While his immediate family does not come from Northern Syria, he said, the stateless Kurdish people of 40 million — with Kurdistan occupying portions of Turkey, Syria, Iraq and Iran — consider each other family.

A press release from the New England Kurdish Association states the invasion was set in motion after President Trump spoke with Turkey's president, Recep Tayyip Erdogan, on Oct. 6 and U.S. Special Forces were withdrawn from the region. Turkey is a NATO ally with the second largest military within the alliance.

Many consider this a betrayal of Kurdish forces, who fought with U.S. forces, and who lost 12,000 fighters in the fight against ISIS. The Kurds have also been guarding 11,000 captured ISIS fighters along with tens of thousands of their family members.

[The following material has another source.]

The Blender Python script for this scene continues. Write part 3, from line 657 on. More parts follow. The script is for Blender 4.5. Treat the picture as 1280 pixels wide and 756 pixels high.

"I am shocked as a human being. I am shocked as a Kurd, and I am shocked as a U.S. citizen," said Yuksekkaya, who has lived in the United States for 20 years. He came to this country from southeast Turkey, which is Turkish Kurdistan. "We have got to be better than this, in my opinion."

"And I'll add to that, that I am shocked as a United States Marine veteran," Moulton said. "And I spent a lot of time on the ground in Iraq convincing allies to trust us, to literally put their lives on the line not just for their country but for ours. And they trusted us, they were willing to do that, because we said: 'We've got your back.' Trump obviously has no idea what that means."

Yuksekkaya, who no longer serves on the board of New England Kurdish Association, said that what is happening is genocide similar to the one conducted against the Kurds in 1988 in northern Iraq.

He said he came to the U.S. from Turkey for "safety, freedom, able to have a choice, able to speak your language ... able to practice your own culture if needed. As we speak, they are not allowed in Turkey. They are arresting people for speaking Kurdish. It's really fascism, I'm telling you ... What is this, exactly?"

Moulton has seen reports of Turkish soldiers executing people in the streets and murdering Kurdish politicians.

"Obviously, we are very concerned about the worldwide implications of what President Trump has done," Moulton said. "This is an unmitigated disaster. It's a security disaster. It's a humanitarian disaster. It's a strategic disaster for the United States. It also has a real effect on families right here at home in Massachusetts, because we have a lot of Kurdish families who are here with relatives, friends, who are powerless, who are literally getting massacred right now in Syria. And, we've got to find a way to stop this."

Yuksekkaya called for a no-fly zone over northern Syria and the return of U.S. troops to the region, while Moulton said sanctions need to target the Turkish president and his inner circle. Moulton was scheduled to fly back to Washington, D.C., Tuesday morning to work on these issues in Congress.